The 1987 Tony Award and Pulitzer Price winning play Fences by August Wilson has been given a screen revamp from Denzel Washington, his third time behind the camera.

Fences is a struggle concerning an over the hill ex baseball player, Troy Maxson (Denzel Washington) trying to overcome the monotonous burden of life whilst balancing the definition of the word family throughout his home. Husband to Rose (Viola Davis), Father to Cory (Jovan Adepo) and Lyons Maxson (Russell Hornsby) and Brother to war-injured Gabe Maxson (Mykelti Williamson), Denzel explores the struggles of what it is to be a family man in a world where it’s so easy for everything you hold and dear to be ripped apart.

It is Troy’s up-most regret never succeeding as a professional baseball player. At a time in America where being a person of colour was a struggle of rights and defiance – his playing days preceded the dismantling of the Negro-League, never truly being given a chance to show his worth in the big leagues. He is now a 53-year-old sanitation worker. He pulls himself out of bed every Monday morning and repeats each day until that horn blows at 5pm on Friday, where he wanders home, buddied by Jim Bono (Stephen Mckinley Henderson) and a bottle of gin. He falls into the weekend, where the main events of Fences are unravelled on screen. His boys are dreamers, Cory, a 16-year-old kid with dreams of making it in American Football, and Lyons, a 34-year-old jazz musician still trying to succeed through art. Their grand ideas of becoming something more than just a hands-on worker drive a wall through the family, Troy and Cory’s relationship doomed to the pits of disagreement. His wife, Rose (Viola Davis) is normally a pillar of support to Troy, a pillar that is about to be shaken and rattled by the stormy sea of doubt inside their family. Troy’s failing regrets in life throw themselves to his surface; incarceration, an unfulfilled dream, adultery.

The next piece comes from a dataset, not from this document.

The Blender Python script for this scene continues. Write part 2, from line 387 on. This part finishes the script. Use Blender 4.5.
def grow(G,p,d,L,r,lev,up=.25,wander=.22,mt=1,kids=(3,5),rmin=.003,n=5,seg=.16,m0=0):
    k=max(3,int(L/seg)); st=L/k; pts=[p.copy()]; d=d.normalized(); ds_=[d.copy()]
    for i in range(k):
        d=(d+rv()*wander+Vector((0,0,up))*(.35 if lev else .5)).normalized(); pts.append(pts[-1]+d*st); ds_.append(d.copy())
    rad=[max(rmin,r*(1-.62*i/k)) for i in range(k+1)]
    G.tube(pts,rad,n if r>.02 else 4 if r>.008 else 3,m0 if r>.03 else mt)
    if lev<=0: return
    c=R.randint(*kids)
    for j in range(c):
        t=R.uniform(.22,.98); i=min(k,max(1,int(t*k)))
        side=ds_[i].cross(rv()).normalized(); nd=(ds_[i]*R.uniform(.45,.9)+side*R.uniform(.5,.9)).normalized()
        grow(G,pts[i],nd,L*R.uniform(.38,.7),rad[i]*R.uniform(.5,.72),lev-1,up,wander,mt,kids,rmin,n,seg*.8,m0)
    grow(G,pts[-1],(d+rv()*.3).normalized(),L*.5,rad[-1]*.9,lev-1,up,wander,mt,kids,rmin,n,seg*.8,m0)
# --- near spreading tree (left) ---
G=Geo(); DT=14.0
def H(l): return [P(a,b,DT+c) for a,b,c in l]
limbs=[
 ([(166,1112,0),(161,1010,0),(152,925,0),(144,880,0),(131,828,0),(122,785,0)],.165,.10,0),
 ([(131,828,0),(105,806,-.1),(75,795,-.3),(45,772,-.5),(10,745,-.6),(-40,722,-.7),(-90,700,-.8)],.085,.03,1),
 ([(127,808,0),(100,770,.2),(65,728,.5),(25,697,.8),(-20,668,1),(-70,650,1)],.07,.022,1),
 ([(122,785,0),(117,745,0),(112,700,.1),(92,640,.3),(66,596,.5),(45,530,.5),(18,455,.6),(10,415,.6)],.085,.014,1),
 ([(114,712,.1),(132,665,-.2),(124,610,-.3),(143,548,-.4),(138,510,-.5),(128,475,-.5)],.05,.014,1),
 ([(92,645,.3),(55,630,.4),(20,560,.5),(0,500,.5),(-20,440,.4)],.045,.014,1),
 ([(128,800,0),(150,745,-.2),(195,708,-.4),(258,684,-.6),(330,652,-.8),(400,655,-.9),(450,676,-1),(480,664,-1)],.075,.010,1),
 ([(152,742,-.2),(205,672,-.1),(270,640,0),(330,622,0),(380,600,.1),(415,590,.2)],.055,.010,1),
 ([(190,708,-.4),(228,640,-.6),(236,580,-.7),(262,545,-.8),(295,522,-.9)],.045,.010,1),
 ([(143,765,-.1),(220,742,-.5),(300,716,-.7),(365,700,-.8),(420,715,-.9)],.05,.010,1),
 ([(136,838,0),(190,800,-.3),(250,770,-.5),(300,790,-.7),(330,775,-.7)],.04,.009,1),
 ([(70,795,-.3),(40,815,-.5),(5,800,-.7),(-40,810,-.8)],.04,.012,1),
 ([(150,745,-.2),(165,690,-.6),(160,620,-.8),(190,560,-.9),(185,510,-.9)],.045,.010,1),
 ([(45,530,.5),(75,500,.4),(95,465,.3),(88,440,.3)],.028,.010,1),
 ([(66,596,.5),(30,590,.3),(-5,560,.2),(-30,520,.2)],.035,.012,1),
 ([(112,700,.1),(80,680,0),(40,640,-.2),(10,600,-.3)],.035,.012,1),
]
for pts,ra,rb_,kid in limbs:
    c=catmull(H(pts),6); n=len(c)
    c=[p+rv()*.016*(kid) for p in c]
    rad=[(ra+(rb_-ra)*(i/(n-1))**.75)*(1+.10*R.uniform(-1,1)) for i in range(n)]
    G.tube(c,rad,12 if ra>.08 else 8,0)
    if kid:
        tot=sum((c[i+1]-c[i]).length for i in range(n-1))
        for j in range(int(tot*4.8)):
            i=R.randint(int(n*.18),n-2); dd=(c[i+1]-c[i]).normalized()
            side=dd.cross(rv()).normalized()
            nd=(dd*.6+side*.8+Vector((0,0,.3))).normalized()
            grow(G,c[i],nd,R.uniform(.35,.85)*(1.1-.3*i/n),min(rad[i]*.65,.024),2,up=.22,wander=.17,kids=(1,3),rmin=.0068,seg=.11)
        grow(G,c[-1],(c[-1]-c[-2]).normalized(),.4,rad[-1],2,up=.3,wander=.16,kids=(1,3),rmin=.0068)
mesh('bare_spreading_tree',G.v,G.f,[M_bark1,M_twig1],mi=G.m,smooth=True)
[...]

Washington is fantastic as Troy, a typhoon of emotion swirling his way into the Best Actor nomination at the upcoming Oscars. Throwing herself into the worry and turmoil of being a supportive wife to a husband straying off the narrow line of being a good man, Viola Davis’ heart wrenching display sees her seated alongside Denzel at the same table, fully deserving of her nomination for Best Supporting Actress. And the acting is the clear quality of Fences; its strength overcoming the lack of cinematic power which is hard to achieve when adapting from the stage.

And the acting is all Fences has to hold itself up. Ultimately it is a 2-hour slog bolstered by fantastic explosions of drama and hard-hitting industrial dialogue. Troy fails to build the fence surrounding the back-lot of their home, Denzel does not do enough to drive home it’s metaphor.

With Fences, Washington has swung for row Z of Hollywood’s elite arena and has been awarded with a 2017 Best Director and Best Film nomination for his efforts.